2nd police accountability hearing faces more criticism

Thursday, July 7, 2016
2nd police accountability hearing faces more criticism
A second public meeting on forming a new board to oversee the Chicago Police Department was met with more criticism Thursday.

CHICAGO (WLS) -- As people in Chicago demand changes in how officers are held accountable, a second public meeting on forming a new board to oversee the Chicago Police Department was met with more criticism Thursday.

With most of their colleagues absent, aldermen heard more criticism about their mid-morning weekday public hearings.

"You're not going to have any serious public hearing about this matter at this time of day," said Frank Chapman with the Chicago Alliance Against Racist and Political Repression. "What you're doing right now is pointless."

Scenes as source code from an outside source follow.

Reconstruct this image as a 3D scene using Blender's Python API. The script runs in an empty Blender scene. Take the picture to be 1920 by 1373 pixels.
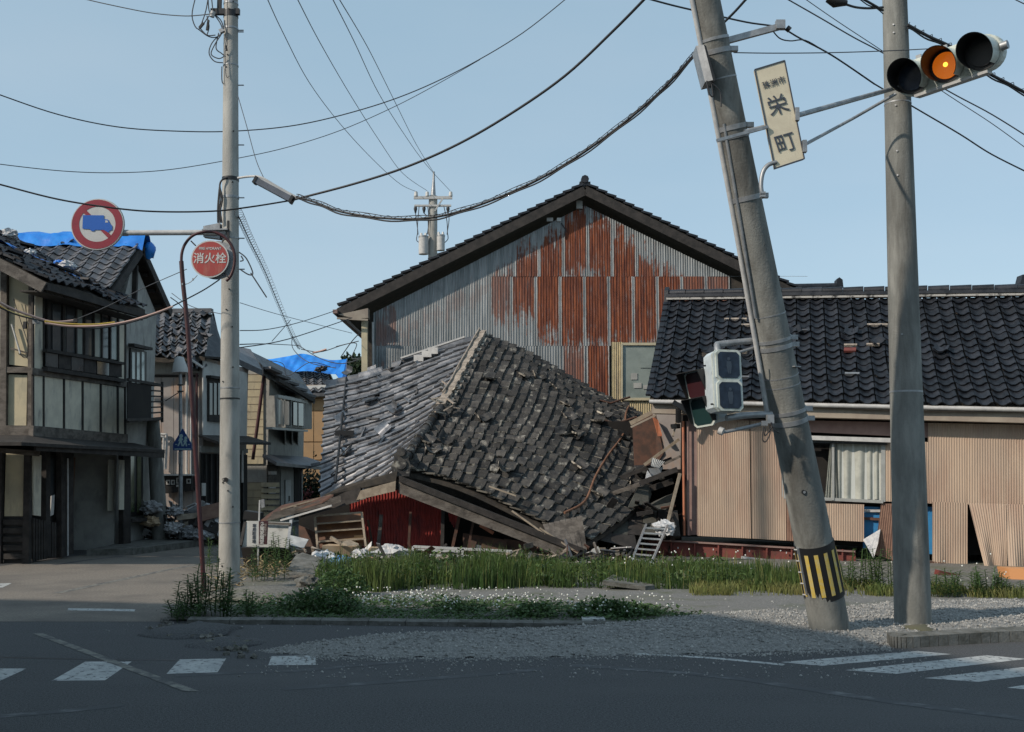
import bpy, math, random
import numpy as np
from mathutils import Vector, Matrix, noise as mnoise
R = random.Random(7)
V = Vector
scene = bpy.context.scene
col = scene.collection

# ------------------------------------------------------------------ camera, sky, sun, exposure
F = 2000.0; CX = 960.0; CY = 686.5; H = 1.75
TH = math.atan(198.5 / F)
cam_d = bpy.data.cameras.new("camera"); cam = bpy.data.objects.new("camera", cam_d); col.objects.link(cam)
cam.location = (0, 0, H); cam.rotation_euler = (math.pi / 2 + TH, 0, 0)
cam_d.sensor_width = 36; cam_d.lens = F / 1920 * 36; cam_d.clip_end = 3000; cam_d.clip_start = 0.1
scene.camera = cam
SUN = V((-1, -0.60, 0.78)).normalized()
world = bpy.data.worlds.new("World"); scene.world = world; world.use_nodes = True
wn = world.node_tree.nodes; wl = world.node_tree.links
bg = wn["Background"]; sky = wn.new("ShaderNodeTexSky"); sky.sky_type = 'NISHITA'; sky.sun_disc = False
sky.sun_elevation = math.asin(SUN.z); sky.sun_rotation = math.atan2(SUN.x, SUN.y)
sky.air_density = 1.0; sky.dust_density = 1.0; sky.ozone_density = 2.0
# Nishita sky whitened by an even haze
hz = wn.new("ShaderNodeMix"); hz.data_type = 'RGBA'; hz.inputs[0].default_value = 0.72; wl.new(sky.outputs[0], hz.inputs[6]); 
tc = wn.new("ShaderNodeTexCoord"); mpp = wn.new("ShaderNodeMapping"); mpp.inputs["Scale"].default_value = (1, 1, 3.5); wl.new(tc.outputs["Generated"], mpp.inputs[0])
cn = wn.new("ShaderNodeTexNoise"); cn.inputs["Scale"].default_value = 1.6; cn.inputs["Detail"].default_value = 5; wl.new(mpp.outputs[0], cn.inputs["Vector"])
cm = wn.new("ShaderNodeMapRange"); cm.inputs[1].default_value = .42; cm.inputs[2].default_value = .72; wl.new(cn.outputs[0], cm.inputs[0])
cx = wn.new("ShaderNodeMix"); cx.data_type = 'RGBA'; wl.new(cm.outputs[0], cx.inputs[0]); cx.inputs[6].default_value = (2.20, 3.12, 3.68, 1); cx.inputs[7].default_value = (2.62, 3.38, 3.82, 1)
wl.new(cx.outputs[2], hz.inputs[7])
wl.new(hz.outputs[2], bg.inputs[0]); bg.inputs[1].default_value = 0.13
sd = bpy.data.lights.new("sun", 'SUN'); so = bpy.data.objects.new("sun", sd); col.objects.link(so)
sd.energy = 2.75; sd.angle = math.radians(1.2); sd.color = (1.0, 0.88, 0.74)
so.rotation_euler = SUN.to_track_quat('Z', 'Y').to_euler(); so.location = (-20, -10, 20)
vs = scene.view_settings; vs.view_transform = 'Standard'; vs.look = 'None'; vs.exposure = 0.45; vs.gamma = 1; vs.use_curve_mapping = False

# ------------------------------------------------------------------ helpers
def ray(px, py):
    u = (px - CX) / F; v = -(py - CY) / F
    return V((u, math.cos(TH) - math.sin(TH) * v, math.sin(TH) + math.cos(TH) * v))
def P(px, py, Y):
    d = ray(px, py); return V((0, 0, H)) + d * (Y / d.y)
def G(px, py, z=0.0):
    d = ray(px, py); return V((0, 0, H)) + d * ((z - H) / d.z)
WL = {}
def wloc(o):
    return WL.get(o.name, V((0, 0, 0))) if o else V((0, 0, 0))
def tag(o, label=None, cat=None, group=None, kind=None):
    if label: o["label"] = label
    if cat: o["category"] = cat
    if group: o["group"] = group
    if kind: o["kind"] = kind
    return o
def thing(name, label, cat, loc, group=None):
    o = bpy.data.objects.new(name, None); o.empty_display_size = .2
    col.objects.link(o); o.location = loc; WL[o.name] = V(loc)
    return tag(o, label, cat, group)
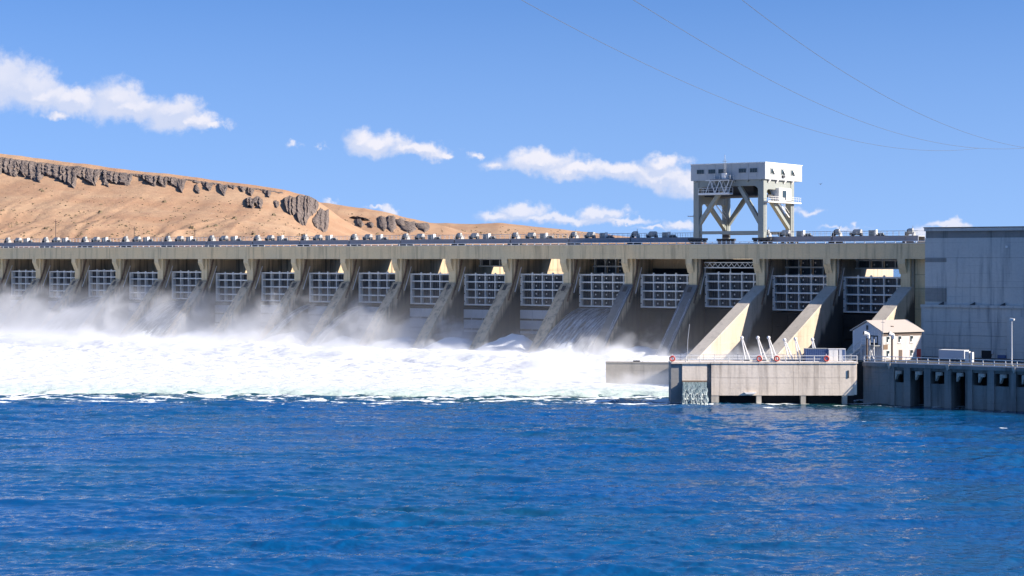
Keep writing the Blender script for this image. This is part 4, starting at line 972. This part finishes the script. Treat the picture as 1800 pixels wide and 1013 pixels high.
# slanted white posts with round heads
for i, (ut, vt, ub) in enumerate(((1304, 594, 1314), (1332, 594, 1343), (1351, 594, 1363), (1379, 598, 1390), (1398, 596, 1407), (1428, 597, 1435))):
    # foot stands on the back strip of the walkway at that column
    a = 0.0
    while proj(*quay_pt(a, 4.2))[0] < ub: a += 0.1
    foot = quay_pt(a, 4.2); Zf = (np.array([foot.x, foot.y])-CAM)@FWD
    top = Vector(at_depth(ut, vt, Zf+0.8)); rel = top-foot
    e = tag(empty('slanted_post', foot), 'slanted white steel post with round head on the quay, %s from left' % ORD[i], 'post', 'slanted posts behind the quay railing')
    for sgn in (-1, 1): MB().tube([QD*0.38*sgn, rel+QD*0.06*sgn], 0.13, 6, 0.10).build('strut', M['white'], e)
    MB().bar(rel*0.35-QD*0.3, rel*0.35+QD*0.3, 0.08).build('cross_tie', M['white'], e)
    hd = MB(); n = 8
    for jj in range(5): 
        ph_ = -math.pi/2+math.pi*jj/4
        for ii in range(n): hd.v.append((rel.x+0.34*math.cos(ph_)*math.cos(ii*math.pi/4), rel.y+0.34*math.cos(ph_)*math.sin(ii*math.pi/4), rel.z+0.34*math.sin(ph_)))
    hd.f = [(jj*n+ii, jj*n+(ii+1) % n, (jj+1)*n+(ii+1) % n, (jj+1)*n+ii) for jj in range(4) for ii in range(n)]
    hd.build('round_head', M['white'], e, smooth=True)
    MB().box(-0.6, 0.6, -0.5, 0.5, 0.0, 0.22).build('base_plate', M['grey'], e)
MB_ = None
def at_quay_u(u, y):
    a = -8.0
    while proj(*quay_pt(a, y))[0] < u: a += 0.05
    return a
a0, a1 = at_quay_u(1416, 2.4), at_quay_u(1455, 2.4)
e = tag(empty('container', quay_pt(a0, 2.4), qa), 'dark blue steel container on the quay walkway', 'container'); L = a1-a0
MB().box(0, L, 0, 2.0, 0.1, 2.15).build('body', M['blue_box'], e)
for i in range(12): MB().box(L*i/12+0.05, L*i/12+0.16, -0.05, -0.002, 0.15, 2.1).build('rib', M['blue_box'], e)
MB().box(-0.05, L+0.05, -0.05, 2.05, 2.152, 2.22).build('lid', M['grey'], e)
for (ua, ub, lab, mt) in ((1456, 1473, 'tall white locker beside the blue container', 'white'), (1474, 1486, 'narrow blue and white locker at the right end of the quay', 'siding')):
    a0, a1 = at_quay_u(ua, 2.2), at_quay_u(ub, 2.2)
    e = tag(empty('locker', quay_pt(a0, 2.2), qa), lab, 'locker', 'lockers on the quay'); L = a1-a0
    MB().box(0, L, 0, 1.2, 0.05, 2.1).build('body', M[mt], e); MB().box(0.1, L/2-0.04, -0.06, -0.002, 0.15, 2.0).build('door', M[mt], e); MB().box(L/2+0.04, L-0.1, -0.06, -0.002, 0.15, 2.0).build('door', M['blue_box' if mt == 'siding' else mt], e)
    MB().box(-0.05, L+0.05, -0.1, 1.25, 2.102, 2.2).build('top', M['white'], e)
p_ = quay_pt(-SL+3.2, 4.6); e = tag(empty('whip_pole', p_), 'thin upright pole above the sluice in front of the wet pier', 'pole')
MB().tube([(0, 0, 0), (0.1, 0, 3.5), (0.35, 0.2, 6.4)], 0.07, 6, 0.04).build('pole', M['rail_grey'], e); MB().box(-0.2, 0.2, -0.2, 0.2, 0, 0.15).build('base', M['grey'], e)
# half-drowned training wall left of the quay
wa, wb = Vector((268.7, -87.1, 0)), Vector((284.5, -79.2, 0)); dW = wb-wa
e = tag(empty('training_wall', wa, math.atan2(dW.y, dW.x)), 'low tan concrete training wall half drowned in the foam left of the quay', 'wall')
MB().box(0, dW.length*0.5-0.03, 0, 1.4, -3, 4.8).build('wall_section', M['conc_slope'], e); MB().box(dW.length*0.5, dW.length, 0, 1.4, -3, 4.8).build('wall_section', M['conc_slope'], e)
MB().box(-0.06, dW.length, -0.08, 1.5, 4.803, 5.0).build('coping', M['conc_slope'], e); MB().box(5.3, 6.6, 0.3, 1.0, 5.0, 5.25).build('cleat', M['dark'], e)

# ------------------------------------------------------------------ control house beside the powerhouse
psi = R(30.0)
LD = Vector((math.cos(psi)*RIGHT[0]+math.sin(psi)*FWD[0], math.cos(psi)*RIGHT[1]+math.sin(psi)*FWD[1], 0))    # along the long wall
ang = math.atan2(LD.y, LD.x)
HC = Vector((326.9, -89.2, DZ))
def hu(p): return proj(*p)[0]
HL = 4.0
while hu(HC+LD*HL) < 1619.5: HL += 0.05
GD = Vector((-LD.y, LD.x, 0)); GW = 5.0
while hu(HC+GD*GW) > 1499: GW += 0.05
hs = tag(empty('control_house', HC, ang), 'two-storey pale house with corrugated grey gable beside the powerhouse', 'house')
# local: x along the sunlit wall, y away (gable along +y at x=0)
EV, RG = 5.0, 6.75
MB().box(0, HL, 0, 0.25, -0.2, EV).build('front_wall', M['stucco'], hs)
MB().prism([(0.26, -0.2), (GW, -0.2), (GW, EV), (GW/2, RG-0.12), (0.26, EV)], 0, 0, 0.25).build('gable_wall', M['siding'], hs)
MB().prism([(0.26, -0.2), (GW, -0.2), (GW, EV), (GW/2, RG-0.12), (0.26, EV)], 0, HL-0.25, HL).build('gable_wall', M['stucco'], hs)
MB().box(0.25, HL-0.25, GW-0.25, GW, -0.2, EV).build('back_wall', M['siding'], hs)
nrib = int(GW/0.55)
for i in range(nrib):
    y = 0.35+i*(GW-0.5)/nrib; zt_ = EV+(RG-0.12-EV)*(1-abs(y-GW/2)/(GW/2))-0.05
    MB().box(-0.06, -0.002, y, y+0.16, 0.0, zt_).build('siding_rib', M['siding'], hs)
rf = MB().prism([(-0.45, EV-0.12), (GW/2, RG), (GW+0.45, EV-0.12), (GW+0.45, EV+0.05), (GW/2, RG+0.18), (-0.45, EV+0.05)], 0, -0.3, HL+0.2).build('roof', M['roof'], hs)
MB().box(-0.05, HL, -0.06, -0.003, EV-0.75, EV-0.15).build('fascia', M['brown'], hs)
for xx in (0.10, 0.40, 0.70):
    for zz_ in (3.05, 0.55):
        if xx == 0.40 and zz_ < 1: continue
        f_ = MB().box(HL*xx, HL*xx+0.75, -0.05, -0.003, zz_-0.05, zz_+1.2).build('window', M['white'], hs)
        MB().box(HL*xx+0.06, HL*xx+0.40, -0.075, -0.052, zz_+0.1, zz_+1.12).build('pane', M['glass'], f_); MB().box(HL*xx+0.44, HL*xx+0.70, -0.075, -0.052, zz_+0.62, zz_+1.12).build('pane', M['glass'], f_)
        MB().box(HL*xx-0.05, HL*xx+0.8, -0.14, -0.052, zz_-0.12, zz_-0.052).build('sill', M['white'], f_)
MB().box(HL*0.42, HL*0.42+0.75, -0.06, -0.003, 0, 1.75).build('door', M['brown'], hs)
MB().box(HL*0.88, HL*0.88+0.9, -0.08, -0.003, 0, 1.8).build('door', M['red'], hs)
MB().box(0.25, 1.25, -0.05, -0.003, 1.9, 2.75).build('notice_board', M['rust'], hs)
dr = MB().box(-0.09, -0.003, 1.1, 3.1, 2.7, 4.3).build('double_door', M['gate_dark'], hs)
for y in (1.25, 2.2): MB().box(-0.12, -0.092, y, y+0.6, 3.0, 4.1).build('pane', M['siding'], dr)
MB().box(-1.6, -0.1, 0.3, 3.8, 2.5, 2.65).build('landing', M['grey'], hs)
ls = MB()
for y in (0.3, 1.4, 2.6, 3.7): ls.box(-1.6, -1.52, y, y+0.08, 0, 3.7)
for z_ in (3.2, 3.7): ls.box(-1.6, -1.54, 0.3, 3.8, z_, z_+0.07)
for y in (0.3, 1.4): ls.bar((-1.56, y+0.1, 0.2), (-1.56, y+1.2, 2.4), 0.07).bar((-1.56, y+1.2, 0.2), (-1.56, y+0.1, 2.4), 0.07)
ls.build('landing_frame', M['white'], hs)
stt = MB()
for i in range(11): stt.box(-1.5, -0.4, 3.8+i*0.36, 4.16+i*0.36, 2.45-i*0.23, 2.52-i*0.23)
stt.bar((-1.5, 3.8, 3.4), (-1.5, 7.8, 0.9), 0.07).bar((-1.5, 3.8, 2.4), (-1.5, 7.8, -0.05), 0.08, 0.25)
stt.build('stair', M['rail_grey'], hs)
MB().box(-0.2, -0.003, GW/2-0.3, GW/2+0.1, RG-1.5, RG-0.7).build('louvre', M['dark'], hs)
MB().box(HL*0.36, HL*0.36+0.45, 1.2, 1.65, EV, EV+0.95).build('vent_stub', M['brown'], hs)
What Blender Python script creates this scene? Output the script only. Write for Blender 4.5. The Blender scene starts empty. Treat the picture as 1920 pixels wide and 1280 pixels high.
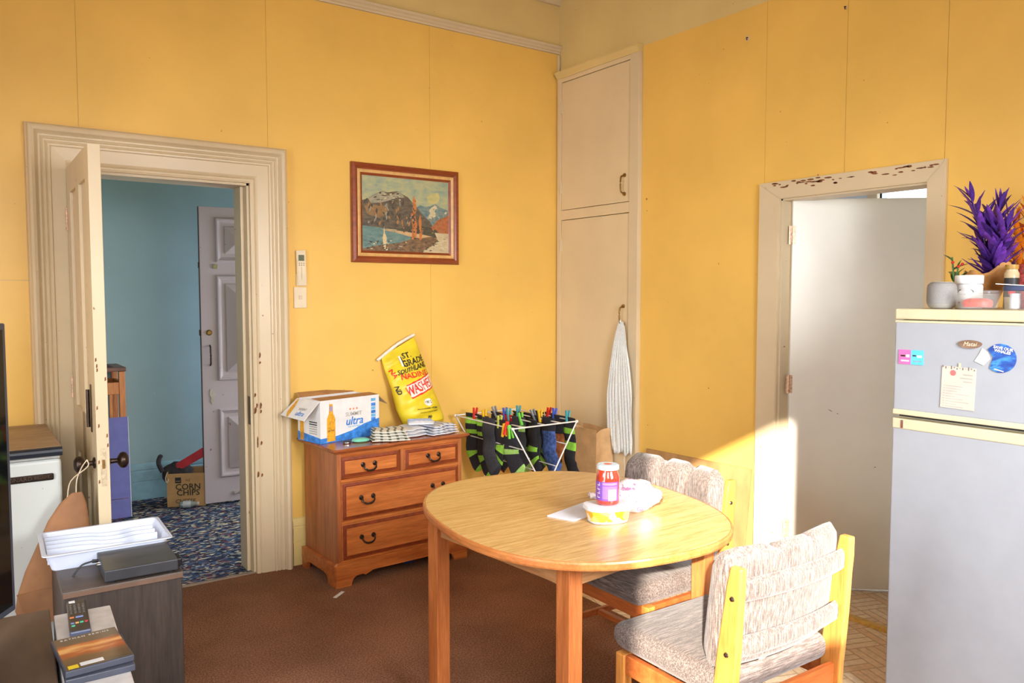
import bpy, bmesh, math, random
from mathutils import Vector, Matrix, Euler
random.seed(7)
PI = math.pi
sc = bpy.context.scene
COL = sc.collection

# ------------------------------------------------------------------ camera
cam_data = bpy.data.cameras.new('camera')
cam = bpy.data.objects.new('camera', cam_data); COL.objects.link(cam)
cam_data.sensor_fit = 'HORIZONTAL'; cam_data.sensor_width = 36.0
cam_data.lens = 36.0 * 1477.5 / 1920.0
cam.location = (-3.350, -4.180, 1.490)
cam.rotation_euler = (math.radians(90 - 3.43), 0, math.radians(-35.36))
cam_data.clip_start = 0.02
sc.camera = cam

# ------------------------------------------------------------------ light
sc.view_settings.view_transform = 'Standard'
sc.view_settings.look = 'None'
sc.view_settings.gamma = 1.0
sc.view_settings.use_curve_mapping = False
sc.view_settings.exposure = 0.36

world = bpy.data.worlds.new('sky'); sc.world = world
world.use_nodes = True
wn = world.node_tree.nodes; wn.clear()
wo = wn.new('ShaderNodeOutputWorld'); wb = wn.new('ShaderNodeBackground')
wb.inputs['Color'].default_value = (0.80, 0.90, 1.0, 1); wb.inputs['Strength'].default_value = 2.2
world.node_tree.links.new(wb.outputs[0], wo.inputs[0])

SUN_DIR = Vector((1.1, 1.0, -0.56)).normalized()
sd = bpy.data.lights.new('sun', 'SUN'); sd.energy = 13.0; sd.angle = math.radians(0.9); sd.color = (1.0, 0.92, 0.80)
sun = bpy.data.objects.new('sun', sd); COL.objects.link(sun)
sun.location = (-6, -8, 5)
sun.rotation_euler = SUN_DIR.to_track_quat('-Z', 'Y').to_euler()

def area(name, loc, direction, sx, sy, watts, color, spread=180):
    d = bpy.data.lights.new(name, 'AREA'); d.shape = 'RECTANGLE'; d.size = sx; d.size_y = sy
    d.energy = watts; d.color = color; d.spread = math.radians(spread)
    o = bpy.data.objects.new(name, d); COL.objects.link(o); o.location = loc
    o.rotation_euler = Vector(direction).to_track_quat('-Z', 'Z').to_euler()
    return o
# daylight at the openings; left and kitchen-side windows are added for fill
area('daylight_front_window', (-3.63, -4.66, 2.01), (0.10, 1, -0.50), 1.2, 1.05, 22, (0.97, 0.98, 1.0), 105)
area('added_fill_left', (-4.84, -2.65, 1.30), (1, 0.12, -0.22), 1.9, 1.7, 40, (0.90, 0.95, 1.0), 112)  # fill lamp in the added left window
area('added_fill_kitchen', (-1.60, -4.66, 1.72), (0.18, 1, -0.45), 1.0, 1.1, 33, (0.93, 0.97, 1.0), 92)  # fill lamp in the added kitchen-side window, brightens the back wall
area('daylight_front_doorway', (-0.42, 1.05, 1.10), (-1, 0, -0.08), 0.8, 2.0, 34, (0.86, 0.93, 1.0))
area('daylight_porch_window', (2.13, -1.55, 1.75), (-1, 0, -0.1), 1.1, 1.0, 16, (0.90, 0.95, 1.0))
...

"That doesn't matter, sir. If it's only one somebody sitting here. This process is legitimate," responded Ald. Carrie Austin (34th Ward).

Ald. Austin said she felt insulted by Police Board Chairman Lori Lightfoot, who led the mayor's Task Force on Police Accountability, when Lightfoot called the council hearings a "farce" because of a lack of public engagement.

"Now to say that what we're doing is a farces, she can go straight to Hades and I ain't talking about the country," Austin said.

But Mayor Rahm Emanuel appeared to accept the growing likelihood that police accountability reform will take more public input and more time.

"We want a reform of the oversight and accountability so that it gives certainty to the residents and certainty to the police department," Emanuel said.

At City Hall, the Fraternal Order of Police President Dean Angelo told aldermen that whatever civilian-controlled police accountability process the city develops must include a role for trained law enforcement officers.

"To think that someone who watches from a distance, from the outside, can do it or dictate how it's done is dangerous," said Angelo.

But Chapman wants civilians to have the final say in police abuse cases.

"We're saying that the community should have the decisive voice. We pay the cost. We should be the boss," he said.

The joint council committee that held the two hearings this week have promised four additional sessions to get public input, which will reportedly be held in yet-to-be selected neighborhoods and some, if not all, of them in the evening hours.